MATERIAL>

---

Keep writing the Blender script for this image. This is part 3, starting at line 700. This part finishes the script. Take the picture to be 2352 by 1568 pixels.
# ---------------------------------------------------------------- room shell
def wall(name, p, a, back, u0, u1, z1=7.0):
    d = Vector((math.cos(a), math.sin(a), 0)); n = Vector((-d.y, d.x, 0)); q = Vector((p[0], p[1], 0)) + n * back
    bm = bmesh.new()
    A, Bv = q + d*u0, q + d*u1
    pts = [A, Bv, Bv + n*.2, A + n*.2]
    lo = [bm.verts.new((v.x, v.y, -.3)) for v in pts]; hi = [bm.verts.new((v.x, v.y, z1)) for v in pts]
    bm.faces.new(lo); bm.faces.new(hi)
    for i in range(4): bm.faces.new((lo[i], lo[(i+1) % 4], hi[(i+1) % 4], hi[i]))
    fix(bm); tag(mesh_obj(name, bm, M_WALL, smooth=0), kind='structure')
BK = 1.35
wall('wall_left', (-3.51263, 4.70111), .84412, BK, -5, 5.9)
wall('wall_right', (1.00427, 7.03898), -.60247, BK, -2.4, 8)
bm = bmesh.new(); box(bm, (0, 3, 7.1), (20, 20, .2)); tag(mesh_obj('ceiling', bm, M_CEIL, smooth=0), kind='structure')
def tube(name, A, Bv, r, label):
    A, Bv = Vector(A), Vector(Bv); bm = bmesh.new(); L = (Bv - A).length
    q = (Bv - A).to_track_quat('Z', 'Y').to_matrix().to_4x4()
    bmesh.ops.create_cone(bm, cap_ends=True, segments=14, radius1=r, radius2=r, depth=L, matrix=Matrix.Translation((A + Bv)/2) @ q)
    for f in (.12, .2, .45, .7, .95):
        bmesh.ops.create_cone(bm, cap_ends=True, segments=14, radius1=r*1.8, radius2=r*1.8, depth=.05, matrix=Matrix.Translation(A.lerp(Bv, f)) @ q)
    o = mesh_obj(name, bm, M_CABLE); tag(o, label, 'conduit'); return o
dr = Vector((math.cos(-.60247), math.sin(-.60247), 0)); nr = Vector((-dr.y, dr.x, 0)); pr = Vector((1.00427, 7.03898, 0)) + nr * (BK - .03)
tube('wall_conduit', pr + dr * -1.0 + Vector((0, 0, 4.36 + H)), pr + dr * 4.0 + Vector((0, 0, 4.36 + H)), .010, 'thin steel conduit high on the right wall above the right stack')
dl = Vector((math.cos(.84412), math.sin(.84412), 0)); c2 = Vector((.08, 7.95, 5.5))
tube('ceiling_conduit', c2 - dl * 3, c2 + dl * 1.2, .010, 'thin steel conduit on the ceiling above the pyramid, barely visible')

---

TASK DIRECTIONS> Please print exactly, and only, the lines from the line with "wall('wall_left', (-3.51263, 4.70111), .84412, BK, -5, 5.9)" to the line with "wall('wall_right', (1.00427, 7.03898), -.60247, BK, -2.4, 8)", both included.

RESULT BELOW>
wall('wall_left', (-3.51263, 4.70111), .84412, BK, -5, 5.9)
wall('wall_right', (1.00427, 7.03898), -.60247, BK, -2.4, 8)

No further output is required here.